Wednesday, May 21, 2008

Speaking of Happiness...

Yesterday I was chit-chatting with a couple of my co-workers, telling them about my weekend in my usual animated fashion. Just then, one of the ladies, who I actually wrote about a few posts ago, stopped me and said, "You know...I tell all my friends about you and your husband - how you are so happy all the time and how you are always doing fun things because you have no kids. You are probably one of the happiest people I know!" I never think of myself that way, so I was thrown off for a second by her comment. I sensed this fascination eminating from her and I imagined myself as one of those freak-of-nature displays at Ripley's Believe it or Not.

Anyway, I then inquired about how things were going with her problem son - the 31 year old who still lives at home with her and who I wrote about in my previous post. She told me "it's worse. He just lost his job." Apparently, during the course of driving a company vehicle, he had an accident and didn't report it to the company, but they found out and fired him. Apparently, this son of hers loses job after job after job and will probably be sponging off her his entire life. She's one of these soft-hearted enabler mothers who MEANS well but who continues to support him and won't kick him out on his own. So she's stuck with her adult underachiever son probably for the rest of her life. He is a constant source of upset and pain for her.

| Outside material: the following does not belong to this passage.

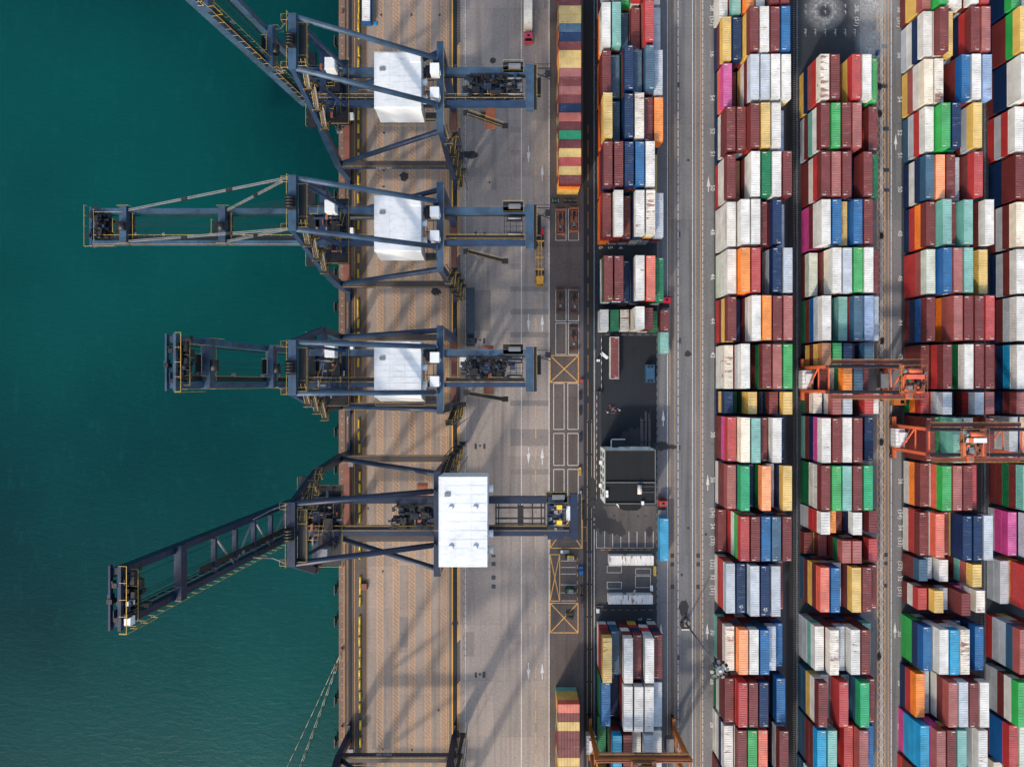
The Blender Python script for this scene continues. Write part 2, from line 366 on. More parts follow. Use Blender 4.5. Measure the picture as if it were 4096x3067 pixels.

No wonder she looks at me with fascination and maybe a little bit of envy. Everyone has problems and challenges in life...me included. But the number of problems I have is at least HALF of the number of problems parents have.

1 comment:

  1. I know what you mean, Sassy. As you know, I work in HR. I'm constantly helping people through performance problems. I can honestly say that 75% of performance problems are due to personal issues. And when people tell me about the personal issues, 95% of them are kid issues. No exaggeration. That's the truth. It could be masked as a performance issue which is masked as a marriage issue, but the root cause of the marriage issue is stress due to kids. It could be a host of other things, but the root cause has usually been "things are more complicated / stressful / expensive / harder since we had kids."

    I'd love to write a book someday on how people can avoid some of the major problems in life. However, it would probably only be one page with one sentence on it: DON'T HAVE KIDS.